Neal Katyal, an attorney for the school district, argued that providing children “some benefit” is a reasonable standard.

“That’s the way court after court has interpreted it,” he said. “It’s worked well. This court shouldn’t renege on that.”

Ron Hager, senior staff attorney for special education at the National Disability Rights Network, attended the oral arguments Wednesday and said he was optimistic the lower court’s ruling would be overturned.

He said if the Supreme Court does overturn the federal Tenth Circuit Court’s ruling and requires a higher standard, it won’t necessarily come with major financial costs for school districts. Instead, he said, it will nudge them to be proactive and provide teacher training and intervention services early on instead of waiting until problems — and the expenses associated with them — snowball later.

Marijo Rymer, executive director of the Arc of Colorado, which advocates on behalf of people with intellectual and developmental disabilities, said she was heartened to see the case advance to the Supreme Court. Establishing a clearer standard on what constitutes a fair and appropriate education for students with disabilities is a civil rights issue, she said.

“It’s critical that federal law, which is what this is based on, be reinforced and supported, and the court is in the position to deliver that message to the nation’s schools and the taxpayers that fund them,” Rymer said.

Both Hager and Rymer acknowledged that even if the Supreme Court establishes a new, higher standard, it could be open to interpretation. Still, they said it would send a strong message to school districts about their responsibilities to students with disabilities.

Summer remix

Ten stories you may have missed this summer (and should read now as the new school year kicks in)

PHOTO: Caroline Bauman
Gabrielle Colburn, 7, adds her artistic flair to a mural in downtown Memphis in conjunction with the XQ Super Schools bus tour in June.

Labor Day used to signal the end of summer break and the return to school. That’s no longer the case in Tennessee, but the long holiday is a good time to catch up on all that happened over the summer. Here are 10 stories to get you up to speed on K-12 education in Tennessee and its largest school district.

TNReady is back — with a new test maker.

Last school year ended on a cliffhanger, with the State Department of Education canceling its end-of-year tests for grades 3-8 in the spring and firing testmaker Measurement Inc. after a series of missteps. In July, Commissioner Candice McQueen announced that Minnesota-based Questar will pick up where Measurement Inc. left off. She also outlined the state’s game plan for standardized tests in the coming year.

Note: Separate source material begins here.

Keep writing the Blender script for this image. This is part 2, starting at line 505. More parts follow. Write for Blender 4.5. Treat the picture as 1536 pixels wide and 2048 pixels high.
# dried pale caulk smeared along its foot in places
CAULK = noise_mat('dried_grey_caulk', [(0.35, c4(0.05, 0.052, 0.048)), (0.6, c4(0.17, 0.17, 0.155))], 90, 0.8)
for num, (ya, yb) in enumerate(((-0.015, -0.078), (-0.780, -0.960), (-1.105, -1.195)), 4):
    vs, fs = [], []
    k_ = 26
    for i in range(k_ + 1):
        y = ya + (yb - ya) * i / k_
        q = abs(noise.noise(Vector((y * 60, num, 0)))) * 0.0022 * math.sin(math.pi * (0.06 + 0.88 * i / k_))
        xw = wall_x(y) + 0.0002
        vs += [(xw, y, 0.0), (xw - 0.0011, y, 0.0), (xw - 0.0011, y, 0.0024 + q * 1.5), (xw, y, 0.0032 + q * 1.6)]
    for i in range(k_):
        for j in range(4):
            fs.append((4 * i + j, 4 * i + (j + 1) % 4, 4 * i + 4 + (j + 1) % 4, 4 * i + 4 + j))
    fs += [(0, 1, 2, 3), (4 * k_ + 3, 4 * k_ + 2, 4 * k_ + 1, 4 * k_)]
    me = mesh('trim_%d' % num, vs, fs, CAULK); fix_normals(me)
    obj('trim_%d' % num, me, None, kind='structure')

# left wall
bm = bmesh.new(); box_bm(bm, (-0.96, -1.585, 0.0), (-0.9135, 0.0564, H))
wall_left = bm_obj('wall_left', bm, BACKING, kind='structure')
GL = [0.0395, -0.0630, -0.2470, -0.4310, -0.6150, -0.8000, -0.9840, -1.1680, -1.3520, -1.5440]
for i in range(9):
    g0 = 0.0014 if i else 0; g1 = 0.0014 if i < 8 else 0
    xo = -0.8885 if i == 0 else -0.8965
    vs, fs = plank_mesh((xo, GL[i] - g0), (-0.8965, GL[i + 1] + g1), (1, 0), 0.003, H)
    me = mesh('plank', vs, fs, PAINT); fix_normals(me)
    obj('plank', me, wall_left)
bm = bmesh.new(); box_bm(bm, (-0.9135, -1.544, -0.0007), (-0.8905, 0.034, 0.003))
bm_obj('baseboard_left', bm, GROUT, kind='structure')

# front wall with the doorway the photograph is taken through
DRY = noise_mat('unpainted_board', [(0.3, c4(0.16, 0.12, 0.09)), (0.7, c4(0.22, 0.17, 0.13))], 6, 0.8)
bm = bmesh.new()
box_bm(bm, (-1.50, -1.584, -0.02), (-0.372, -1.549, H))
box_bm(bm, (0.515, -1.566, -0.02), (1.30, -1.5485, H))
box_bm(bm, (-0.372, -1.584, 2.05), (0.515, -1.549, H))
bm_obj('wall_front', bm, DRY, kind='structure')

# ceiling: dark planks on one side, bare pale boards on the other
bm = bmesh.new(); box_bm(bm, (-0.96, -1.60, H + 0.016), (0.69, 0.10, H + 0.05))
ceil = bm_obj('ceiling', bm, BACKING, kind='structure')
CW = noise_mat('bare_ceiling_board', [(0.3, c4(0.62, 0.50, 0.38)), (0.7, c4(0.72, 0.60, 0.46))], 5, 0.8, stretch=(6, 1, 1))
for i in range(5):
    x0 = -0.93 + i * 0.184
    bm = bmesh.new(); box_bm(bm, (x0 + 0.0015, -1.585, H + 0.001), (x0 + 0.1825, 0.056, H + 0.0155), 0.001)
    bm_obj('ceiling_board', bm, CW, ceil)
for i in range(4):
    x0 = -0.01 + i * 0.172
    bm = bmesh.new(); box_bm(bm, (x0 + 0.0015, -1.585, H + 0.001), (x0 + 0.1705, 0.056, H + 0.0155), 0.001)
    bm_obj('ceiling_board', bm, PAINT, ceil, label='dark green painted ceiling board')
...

But fallout over the state’s failed TNReady test in 2015-16 will be felt for years.

The one-year void in standardized test scores has hit Tennessee at the heart of its accountability system, leaving the state digging for other ways to assess whether all of its students are improving.

Speaking of accountability, Tennessee also is updating that plan under a new federal education law.

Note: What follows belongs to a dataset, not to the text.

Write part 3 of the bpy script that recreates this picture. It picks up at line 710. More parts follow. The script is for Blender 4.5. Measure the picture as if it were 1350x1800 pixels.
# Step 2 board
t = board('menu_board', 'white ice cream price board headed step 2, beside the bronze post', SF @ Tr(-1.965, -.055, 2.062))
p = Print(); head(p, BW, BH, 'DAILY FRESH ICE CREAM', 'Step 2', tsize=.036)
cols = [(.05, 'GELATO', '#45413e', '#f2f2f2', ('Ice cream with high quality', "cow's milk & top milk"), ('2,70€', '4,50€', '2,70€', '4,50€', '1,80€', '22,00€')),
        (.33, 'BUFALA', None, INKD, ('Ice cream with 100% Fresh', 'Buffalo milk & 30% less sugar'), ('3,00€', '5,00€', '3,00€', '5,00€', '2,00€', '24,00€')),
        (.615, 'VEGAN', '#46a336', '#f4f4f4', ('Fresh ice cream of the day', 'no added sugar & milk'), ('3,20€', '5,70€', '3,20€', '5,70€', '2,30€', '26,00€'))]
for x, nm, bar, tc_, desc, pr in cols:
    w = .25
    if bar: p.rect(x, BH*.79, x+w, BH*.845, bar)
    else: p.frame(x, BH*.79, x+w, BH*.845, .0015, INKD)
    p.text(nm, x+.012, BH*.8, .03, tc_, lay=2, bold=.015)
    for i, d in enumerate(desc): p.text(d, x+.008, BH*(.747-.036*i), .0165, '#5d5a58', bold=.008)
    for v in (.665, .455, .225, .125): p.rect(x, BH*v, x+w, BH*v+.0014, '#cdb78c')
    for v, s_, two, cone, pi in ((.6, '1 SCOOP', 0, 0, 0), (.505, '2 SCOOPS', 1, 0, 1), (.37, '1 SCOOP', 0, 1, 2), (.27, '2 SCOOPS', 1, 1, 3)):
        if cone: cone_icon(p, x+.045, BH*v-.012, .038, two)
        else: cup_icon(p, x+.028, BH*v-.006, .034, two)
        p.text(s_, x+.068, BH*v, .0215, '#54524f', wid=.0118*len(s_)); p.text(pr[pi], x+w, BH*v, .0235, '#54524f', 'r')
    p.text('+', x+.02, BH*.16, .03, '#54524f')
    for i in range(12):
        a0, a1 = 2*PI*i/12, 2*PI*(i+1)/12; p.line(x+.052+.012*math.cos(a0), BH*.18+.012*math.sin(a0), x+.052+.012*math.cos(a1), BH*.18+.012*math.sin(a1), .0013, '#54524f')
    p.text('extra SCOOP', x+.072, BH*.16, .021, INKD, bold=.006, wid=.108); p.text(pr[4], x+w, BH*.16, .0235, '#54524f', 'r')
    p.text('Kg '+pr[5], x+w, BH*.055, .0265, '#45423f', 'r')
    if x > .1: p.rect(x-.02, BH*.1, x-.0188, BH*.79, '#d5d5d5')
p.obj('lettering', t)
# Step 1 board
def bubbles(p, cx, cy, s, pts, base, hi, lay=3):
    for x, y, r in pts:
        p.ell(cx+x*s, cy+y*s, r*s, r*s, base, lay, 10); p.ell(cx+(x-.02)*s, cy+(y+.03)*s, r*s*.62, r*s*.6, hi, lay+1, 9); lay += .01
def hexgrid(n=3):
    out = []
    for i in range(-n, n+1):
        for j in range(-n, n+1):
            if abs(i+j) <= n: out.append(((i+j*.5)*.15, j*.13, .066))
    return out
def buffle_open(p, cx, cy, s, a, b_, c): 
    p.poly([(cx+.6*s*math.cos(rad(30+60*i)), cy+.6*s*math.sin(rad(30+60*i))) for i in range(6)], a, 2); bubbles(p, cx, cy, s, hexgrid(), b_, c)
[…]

The state Department of Education has been working with educators, policymakers and community members on new ways to evaluate schools in answer to the federal Every Student Succeeds Act, or ESSA, which requires states to judge schools by non-academic measures as well as test scores.

Meanwhile, issues of race and policing have educators talking about how to foster conversations about social justice in school.

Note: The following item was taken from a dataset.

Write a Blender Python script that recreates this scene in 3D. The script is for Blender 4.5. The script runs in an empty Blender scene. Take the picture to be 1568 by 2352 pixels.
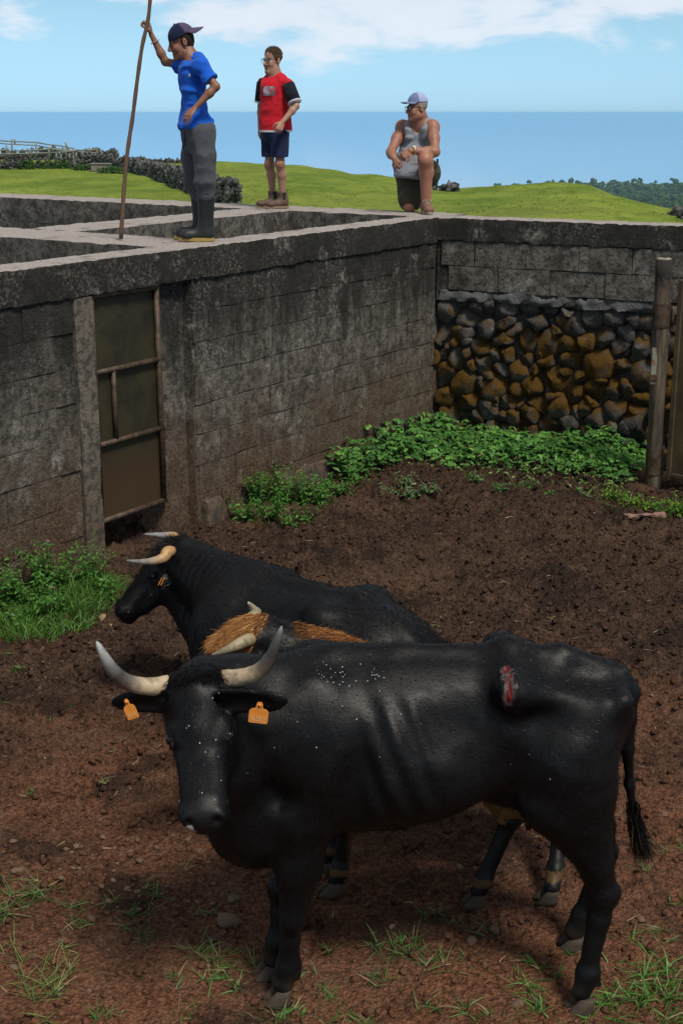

In the wake of police-related killings that rocked the nation, five Memphis teachers talked about how they tackle difficult conversations about race all year long.

School closures made headlines again in Memphis — with more closings likely.

Closing schools has become an annual event as Tennessee’s largest district loses students and funding, and this year was no exception. The shuttering of Carver and Northside high schools brought the total number of district-run school closures to at least 21 since 2012. And more are likely. This month, Shelby County Schools is scheduled to release a facilities analysis that should set the stage for future closures. Superintendent Dorsey Hopson has said the district needs to shed as many as two dozen schools — and 27,000 seats — over the next four years. A Chalkbeat analysis identifies 25 schools at risk.

Exacerbating the challenges of shifting enrollment, families in Foote Homes scrambled to register their children for school as Memphis’ last public housing project prepared to close this month amid a delay in delivering housing vouchers to move elsewhere.

The new school year has officially begun, with the budget approved not a moment too soon for Shelby County Schools.

District leaders that began the budget season facing an $86 million shortfall eventually convinced county commissioners to significantly increase local funding, while also pulling some money from the school system’s reserve funds. The result is a $959 million budget that gives most of the district’s teachers a 3 percent raise and restores funding for positions deemed critical for continued academic progress.

The district also unveiled its first annual report on its growing sector of charter schools.

With charter schools now firmly entrenched in Memphis’ educational landscape, a Shelby County Schools analysis shows a mixed bag of performance, while calling on traditional and charter schools to learn from each other and promising better ways to track quality.